Tel Aviv. Photo: Shutterstock Tel Aviv. Photo: Shutterstock

 

 

However, the report’s authors state that while there are, overall, more multinational R&D centers being opened in Israel than closed, the trend has slowed, perhaps due to a rising difficulty in finding local employees as the number of Israeli companies that choose to grow locally instead of being acquired increases. Israel currently has 30 home-grown unicorns, four of which only joined the list in 2019. This is another hint of the maturation of the domestic tech industry, alongside the significant decline seen in the number of early stage investment rounds.

 

As demand for skilled tech manpower in Israel has increased faster than people joined the workpool, the competition resulted in a continuous increase in wages—salaries in the sector increased by 27% over the past six years, compared to 15% for the rest of the market.
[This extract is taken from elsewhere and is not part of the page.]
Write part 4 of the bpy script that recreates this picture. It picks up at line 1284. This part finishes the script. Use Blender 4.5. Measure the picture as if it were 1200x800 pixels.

These widening economic gaps require action for two reasons, according to the report’s authors. The first is that without increasing the employee pool, the tech sector’s growth will halt. The second is that unless the sector becomes less homogenous and more inclusive of minority groups, the sector will separate from the rest of Israeli industry and society even further, in essence creating an economy within an economy in Israel.

 

The number of women employed in technological positions in the sector has stayed relatively fixed at 22% for a few years now, according to the report. Ultra-Orthodox Jewish and Arab employees comprised nearly 14% of new employees between 2017 and 2018, but they still account for only 5% of employees in the sector. The authors suggest several ways the tech sector’s workpool could be increased.

 

One way, which is already in motion, is non-academic government training programs that focus on retraining people that have high abilities but no relevant academic background in fields such as data science and programming. Another program that is currently seeing its first pilot offers funding for the recruitment and training of college graduates or practical engineers with no practical experience in development. Other state-supported programs offer financial incentive to companies who recruit outside of Israel’s center—where 73% of companies are located—or to programs that train people from the ultra-Orthodox and Arab communities for tech positions.

 

 

The report’s authors caution that the most favored method for employee recruitment in the sector—the referral method—as well as the preference for only recruiting university graduates or unit 8200 veterans, is no longer enough to meet the rising demand.

 

The report uses data from Israel’s Central Bureau of Statistics (CBS), IIA and SNC, and the Planning and Budgeting Committee at the Council for Higher Education. It also relies on a survey sent to a sample of Israeli tech companies in mid-2019, which between them account for approximately a third of employees in the sector.